Perhaps, God is using these words to challenge you to think about the ways that God can use YOU to do the types of ministry that open the windows of Heaven for other people? Perhaps, God is using these words to remind you that the time, energy and money that YOU invest in the ministry of a local congregation (and in the Church as a whole) has the power to help other people to discover the “Bread of Life.” Perhaps, God is using these words to remind you that, as YOU join hands with other Christians in ministry, God can use whatever you offer to change people’s lives and alter their destinies?

Dreams, Talents, Passions and Risk

Money Bag

Take a moment to simply dream….

Imagine that you’ve bought a Powerball ticket and that you’re sitting at home watching the balls bounce around in the machine; and, when the numbers come out, you realize that you’ve won! Imagine yourself as the recipient of millions and millions of dollars – perhaps more money than you can even imagine.

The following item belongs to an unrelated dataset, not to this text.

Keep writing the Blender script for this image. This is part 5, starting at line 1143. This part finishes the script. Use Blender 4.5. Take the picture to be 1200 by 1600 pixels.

What would you do with it?

You could risk your millions in the stock market, or you could buy an ordinary CD. You could do something that may or may not work, or you could stuff the money into your mattress. That’s what this week’s message, “Dreams, Talents, Passions and Risk”, is all about.

Jesus once told a story about a rich man who entrusted money into the hands of servants and who, then, went away on a journey. Two of the servants doubled the money that they were given through wise investments. But the other servant was paralyzed by fear when he received the money, and he simply buried the money in the ground to keep it safe.

So, let me ask you a question….

If I asked you to stand-up and to tell all of your friends about your greatest gift or talent, what would you tell them about?

If I asked you to stand-up and to tell all of your friends about the greatest gift or talent that you’ve been given, what would you say?

You see, that’s your million dollars. Some people are musicians and others can teach. Still others are skilled craftsmen who can properly maintain property, and yet others have the self-discipline to own their own business. Some people are great bakers. Some people are known for their generous financial support of worthy causes. Some people can step up to the plate and offer leadership skills to churches and organizations. Still others are able to handle “little details” that easily slip between the cracks when people get busy.

The story that Jesus tells in Matthew 25:14-30 is a story about trustworthiness. The point of the story is NOT that some people have more talents and abilities and gifts than other people – even though that might be true. The point of the story is NOT that some people have more resources to bring to the table than others – even though that might be true.

What Jesus wants us to see is that the greatest risk is NOT found in boldly investing and risking everything. The greatest risk is NOT encountered when we “put it all on the line” and “step-out in faith.” The greatest risk is encountered when we never get to the point in life (or in ministry) where we care enough about something to invest ourselves in deep and passionate ways. In this story, Jesus tells us that trustworthiness is often lived-into by those who become driven and who are passionate enough to invest everything they have – lock, stock, and barrel.

What are you passionate about? What kinds of things excite you, and would drive you to invest your God-given gifts and talents with excitement and passion and energy? What hopes and dreams do you have? If you had millions and millions of dollars to distribute, what would you do with your money?

I end this week’s message, “Dreams, Talents, Passions and Risk”, with a metaphor that’s meant to challenge and push you. How would you live your life differently if you knew that the greatest risk of all is dying with your toys still left in your bag? How would you live your life differently if you knew that, one day, you would be left thinking about what you could have done differently in life – if you had been willing to “take a chance” and to trust God enough to use you to change the world?

That’s the challenge of trustworthiness. That’s why we all need to struggle, and to learn how to navigate through lives that are filled with “Dreams, Talents, Passions and Risk”.